Et puis il reste le principal, le principal de l’ignorance du droit, droit remplacé par un ordre moral de mes deux : le fait d’avoir des relations avec une prostituée est qualifié légalement d’infraction. La pauvre Bambi, qui s’était lamentablement vautrée en agitant le principe d’égalité pour le mariage pour tous, ressort de son tiroir à malices le principe de dignité. Mauvaise pioche : l’ordre moral, c’est bon pour la Corée du Nord, mais pas chez nous.

L’article 8 de la Convention Européenne de Sauvegarde des Droits de l’Homme protège le droit à l’autonomie personnelle, principe important qui sous-tend l’interprétation des garanties de l’article 8 (Pretty, 29 avril 2002). Ce droit implique le droit d’établir et entretenir des rapports avec d’autres êtres humains et le monde extérieur (Burghartz, 22 févreir 1994 ; Friedl, 31 janvier 1995), et ce y compris dans le domaine des relations sexuelles, qui est l’un des plus intimes de la sphère privée et est à ce titre protégé par cette disposition (Smith et Grady, 27 septembre 1999).
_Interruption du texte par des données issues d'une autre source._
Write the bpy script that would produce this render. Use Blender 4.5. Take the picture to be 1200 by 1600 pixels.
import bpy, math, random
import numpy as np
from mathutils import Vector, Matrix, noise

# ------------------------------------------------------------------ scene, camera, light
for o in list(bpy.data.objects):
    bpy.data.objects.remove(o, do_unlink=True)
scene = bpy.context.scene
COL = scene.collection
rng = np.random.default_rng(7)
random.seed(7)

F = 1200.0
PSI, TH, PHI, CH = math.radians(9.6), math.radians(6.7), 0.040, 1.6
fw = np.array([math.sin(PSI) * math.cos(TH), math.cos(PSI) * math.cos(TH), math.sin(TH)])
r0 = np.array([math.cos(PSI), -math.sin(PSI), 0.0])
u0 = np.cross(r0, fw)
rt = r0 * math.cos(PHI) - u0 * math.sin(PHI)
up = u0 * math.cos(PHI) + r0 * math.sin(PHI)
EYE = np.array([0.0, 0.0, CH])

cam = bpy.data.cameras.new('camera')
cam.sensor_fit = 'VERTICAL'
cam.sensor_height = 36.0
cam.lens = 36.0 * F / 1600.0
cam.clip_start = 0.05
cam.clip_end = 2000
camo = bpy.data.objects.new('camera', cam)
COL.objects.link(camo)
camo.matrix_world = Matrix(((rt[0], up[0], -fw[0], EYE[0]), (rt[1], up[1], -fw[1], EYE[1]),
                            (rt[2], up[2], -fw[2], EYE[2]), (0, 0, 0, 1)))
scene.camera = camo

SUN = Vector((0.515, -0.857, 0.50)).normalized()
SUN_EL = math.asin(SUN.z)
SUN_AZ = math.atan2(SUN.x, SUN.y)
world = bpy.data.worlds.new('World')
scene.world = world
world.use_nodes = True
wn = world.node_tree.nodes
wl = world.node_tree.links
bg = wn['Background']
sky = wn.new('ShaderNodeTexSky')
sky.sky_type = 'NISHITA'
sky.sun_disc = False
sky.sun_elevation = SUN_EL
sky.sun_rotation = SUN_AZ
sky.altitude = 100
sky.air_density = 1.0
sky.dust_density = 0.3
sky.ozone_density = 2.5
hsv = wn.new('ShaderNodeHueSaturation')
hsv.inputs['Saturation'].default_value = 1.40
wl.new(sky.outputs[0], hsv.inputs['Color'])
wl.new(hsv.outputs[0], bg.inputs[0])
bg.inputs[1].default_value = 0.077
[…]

Le droit d’entretenir des relations sexuelles découle du droit de disposer de son corps, partie intégrante de la notion d’autonomie personnelle. A cet égard, « la faculté pour chacun de mener sa vie comme il l’entend peut également inclure la possibilité de s’adonner à des activités perçues comme étant d’une nature physiquement ou moralement dommageables ou dangereuses pour sa personne. En d’autres termes, la notion d’autonomie personnelle peut s’entendre au sens du droit d’opérer des choix concernant son propre corps » (Pretty). Cette analyse a été développée dans l’arrêt qui fait référence (K.A. ET A.D. c. Belgique, n° 42758/98 et 45558/99, 17 février 2005).

Pour ceux qui savent actionner leur cerveau, cela signifie que la loi ne peut qualifier pénalement un comportement librement consenti.

Ah, j’entends déjà qu’on va m’invoquer la contrainte sociale et économique. Sauf que (1) la loi de Bambi ne qualifiant pas la prostitution, et reconnaissant la prostitution occasionnelle, toute relation avec un cadeau est exposée. Et sauf que (2), si la loi reconnait la contrainte sociale et économique comme un critère juridique permettant de contester des actes passés avec un consentement apparent, il faut prévoir, dans le contexte social actuel, de sacrés embouteillages devant les tribunaux…

Hier, il n’y avait que vingt députés, requis pour voter cette loi. En fait, il y en avait dix-neuf de trop. Un seul député pour voter la plus nulle des lois, c’eût été largement suffisant.